In another situation, this could have been described as delusion or megalomania; as it proved, it was far-sightedness. De Gaulle had understood that, whatever thread of formal legitimacy might tie the government of Vichy to the pre-war Republic, and whatever residual ties of loyalty held soldiers and people to it, it had essentially delegitimated itself, by making itself the servile tool of its own enemies. Roosevelt, partly misled by his idiot ambassador to Vichy, and partly out of dislike for the arrogant minor aristocrat, did everything in his power to destroy De Gaulle's position - and all his plots and plans simply broke down, not just on the professional soldier's unexpected political skills, but above all on the undoubted fact that De Gaulle was the chosen leader of every Frenchman who would side with the allies.
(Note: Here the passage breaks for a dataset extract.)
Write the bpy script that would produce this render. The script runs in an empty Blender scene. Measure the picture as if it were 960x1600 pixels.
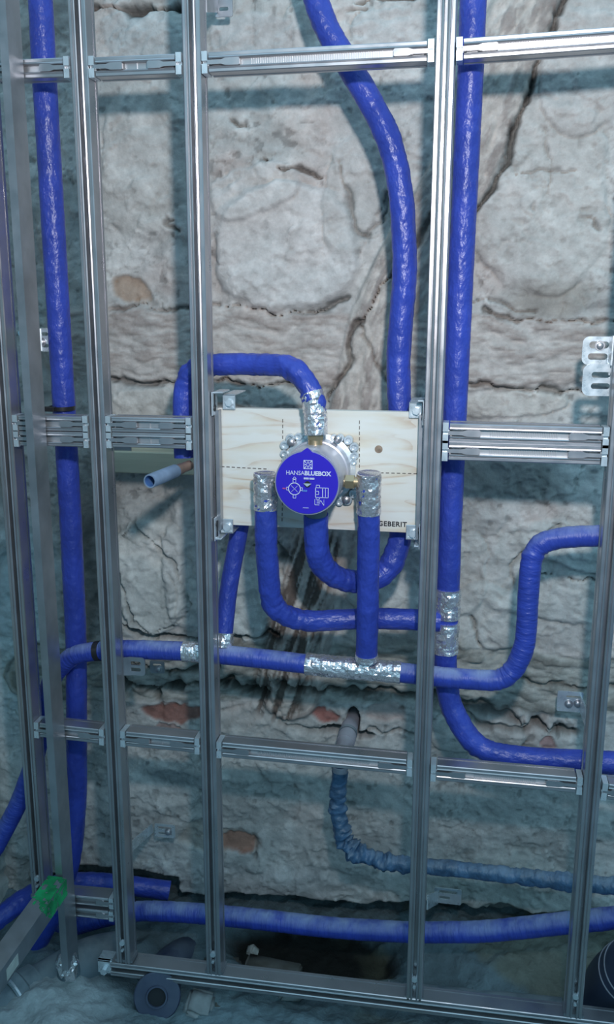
import bpy, math, random
import numpy as np
from mathutils import Vector

random.seed(7)
SC = bpy.context.scene
COL = SC.collection

# ------------------------------------------------------------------ camera
F = 1435.0                      # focal length in pixels of the 960x1600 frame
CAM = np.array([0.0, -1.42, 1.25])
def _n(v):
    v = np.array(v, float); return v/np.linalg.norm(v)
_X = _n((8497, -350, 1435)); _Z = _n((14, 6220, 1435)); _Z = _n(_Z-_X*np.dot(_X, _Z)); _Y = np.cross(_Z, _X)
R = np.array([_X, _Y, _Z])
cd = bpy.data.cameras.new('camera'); cam = bpy.data.objects.new('camera', cd); COL.objects.link(cam)
from mathutils import Matrix
M4 = Matrix([list(R[0])+[CAM[0]], list(R[1])+[CAM[1]], list(R[2])+[CAM[2]], [0, 0, 0, 1]])
cam.matrix_world = M4
cd.sensor_fit = 'VERTICAL'; cd.sensor_height = 24; cd.lens = F/1600*24; cd.clip_start = 0.02
SC.camera = cam
SC.view_settings.view_transform = 'Standard'; SC.view_settings.look = 'None'
SC.view_settings.gamma = 1; SC.view_settings.use_curve_mapping = False
SC.view_settings.exposure = -0.06

# ------------------------------------------------------------------ light
w = bpy.data.worlds.new('room_light'); SC.world = w; w.use_nodes = True
nt = w.node_tree; nt.nodes.clear()
wo = nt.nodes.new('ShaderNodeOutputWorld'); bg = nt.nodes.new('ShaderNodeBackground')
tc = nt.nodes.new('ShaderNodeTexCoord'); sp = nt.nodes.new('ShaderNodeSeparateXYZ'); cr = nt.nodes.new('ShaderNodeValToRGB')
nt.links.new(tc.outputs['Generated'], sp.inputs[0]); nt.links.new(sp.outputs['Z'], cr.inputs[0])
mr = nt.nodes.new('ShaderNodeMapRange'); mr.inputs[1].default_value = -1; mr.inputs[2].default_value = 1
nt.links.new(sp.outputs['Z'], mr.inputs[0]); nt.links.new(mr.outputs[0], cr.inputs[0])
els = cr.color_ramp.elements
els[0].position = 0.0; els[0].color = (0.014, 0.034, 0.06, 1)
els[1].position = 1.0; els[1].color = (0.32, 0.55, 0.74, 1)
e = els.new(0.42); e.color = (0.035, 0.085, 0.14, 1)
e = els.new(0.55); e.color = (0.125, 0.285, 0.38, 1)
e = els.new(0.72); e.color = (0.25, 0.49, 0.62, 1)
nt.links.new(cr.outputs[0], bg.inputs[0]); bg.inputs[1].default_value = 1.6
nt.links.new(bg.outputs[0], wo.inputs[0])
def point_lamp(name, loc, col, watts, rad):
    l = bpy.data.lights.new(name, 'SPOT'); l.energy = watts; l.color = col; l.shadow_soft_size = rad; l.spot_size = math.radians(108); l.spot_blend = 1.0
    o = bpy.data.objects.new(name, l); o.location = loc; COL.objects.link(o)
    o.rotation_euler = (Vector((-0.10, 0.26, 1.56))-Vector(loc)).to_track_quat('-Z', 'Y').to_euler(); return o
point_lamp('work_lamp', (0.10, -1.28, 1.60), (0.98, 0.955, 0.97), 66, 0.036)

# ------------------------------------------------------------------ mapping photo pixel + depth -> point in the room
def at(px, py, Y):
    d = R @ np.array([px-480, 800-py, -F]); t = (Y-CAM[1])/d[1]
    return CAM + d*t
def proj(P):
    q = (np.atleast_2d(P)-CAM) @ R
    return 480-F*q[:, 0]/q[:, 2], 800+F*q[:, 1]/q[:, 2]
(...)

As soon as the Allies entered French territory, the Vichy government institutions simply crumpled, the locals reorganized the administration and started recruiting soldiers in De Gaulle's name. There was nothing anyone could do about it.
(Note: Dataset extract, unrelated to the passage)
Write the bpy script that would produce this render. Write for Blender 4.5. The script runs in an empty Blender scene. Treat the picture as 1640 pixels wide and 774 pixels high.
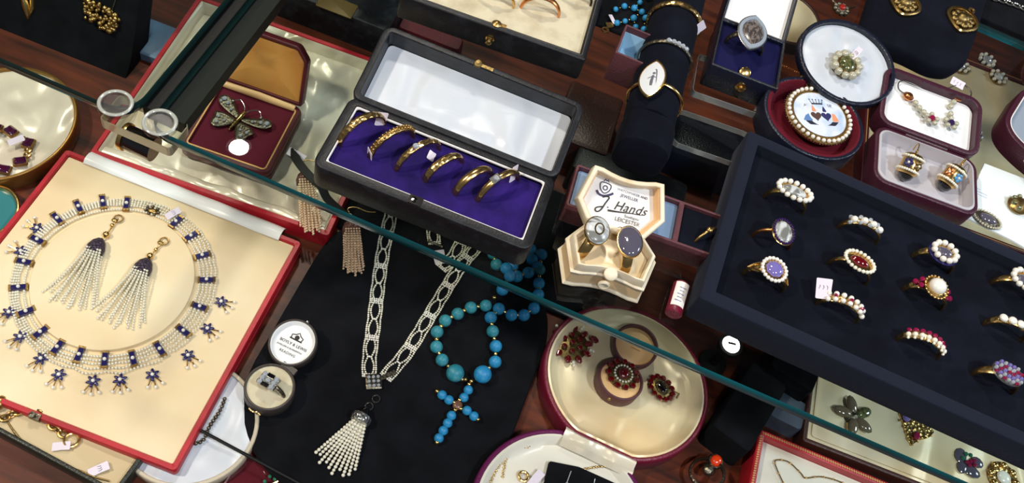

Just as De Gaulle's prickly attitude rested not on delusion but on a clear political need to be perceived and treated as the head of an allied country, so his original gamble rested not on heedless courage, but on a correct evaluation of factors. The rest of the French ruling classes, exhausted by twenty years of restless pressure, could only focus on the collapse of their domestic defences: but De Gaulle could see, and correctly said, that this was not just a French war, but a world war, and other powers would inevitably be drawn in before the end. No doubt this attitude also suited his own personality, just as defiance and endurance suited Churchill's; but both men did what they did not to satisfy some inner need, but because they could clearly see the future direction of events, in a way that lesser minds could not. It was not just because of their moral courage, but because of their rational insight, that they shared in the glory of having resisted and defeated evil, and in the name of fathers of their countries and leaders of free men.